Status: this preprint has been withdrawn by the authors.

A Pan-European, High-Resolution, Daily Total, Fine-Mode and Coarse-Mode Aerosol Optical Depth dataset based on Quantile Machine Learning

Zhao-Yue Chen, Raul Méndez, Hervé Petetin, Aleksander Lacima, Carlos Pérez García-Pando, and Joan Ballester

Abstract. Ambient particulate matter (PM) is a widespread air pollutant, consisting of a mixture of different particle species suspended in the air that negatively affects human health. Given the generally sparse distribution of in-situ PM measurement networks, spatially-resolved PM estimates are typically derived from Aerosol Optical Depth (AOD) obtained from satellites. However, satellite AOD data over land is affected by several limitations (e.g., data gaps; coarser resolution; higher uncertainty; unavailable or unreliable size fraction information), which weakens the relationship between AOD and PM. We have developed a 0.1 degree resolution daily AOD data set over Europe over the period 2003–2020, based on new Quantile Machine Learning (QML) models.
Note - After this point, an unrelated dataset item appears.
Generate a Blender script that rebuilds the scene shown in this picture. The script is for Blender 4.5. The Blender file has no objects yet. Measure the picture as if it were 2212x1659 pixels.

The dataset provides reliable full-coverage AOD along with Fine-mode AOD (fAOD) and Coarse-mode AOD (cAOD), based on AERONET (AErosol RObotic NETwork) site observations and climate and air quality reanalyses. Our results show that the three QML AOD products guarantee better quality with an out-of-sample R² equal to 0.68 for AOD, 0.66 for fAOD and 0.65 for cAOD, which is 23–92 %, 11–13 % and 115–132 % higher than the corresponding satellite or reanalysis products, respectively. Over 88.8 %, 80.5 % and 88.6 % of QML AOD, fAOD and cAOD predictions fall within ± 20 % Expected Error (EE) envelopes, respectively. Previous studies reported that Europe is one of the regions with the poorest satellite AOD-PM correlation (Pearson correlation coefficient (PCC) around 0.1). Our results show that the three QML products are more correlated with ground-level PMs, especially when they are paired with their corresponding PMs in terms of size: AOD with PM10, fAOD with PM2.5 and cAOD with PM coarse (R = 0.41, 0.45 and 0.26, respectively). Our results show that different PM size fractions may be better predicted using different AOD size fractions, instead of total AOD. QML long-term aerosol dataset (and associated models) not only fix some problems of existing AOD data, but also provide better tools to monitor and analyse fine-mode and coarse-mode aerosols in spatial and temporal dimensions, and to further investigate their impacts on human health, climate, visibility, and biogeochemical cycling. The QML datasets can be downloaded from https://doi.org/10.5281/zenodo.7756570 (Chen et al., 2023).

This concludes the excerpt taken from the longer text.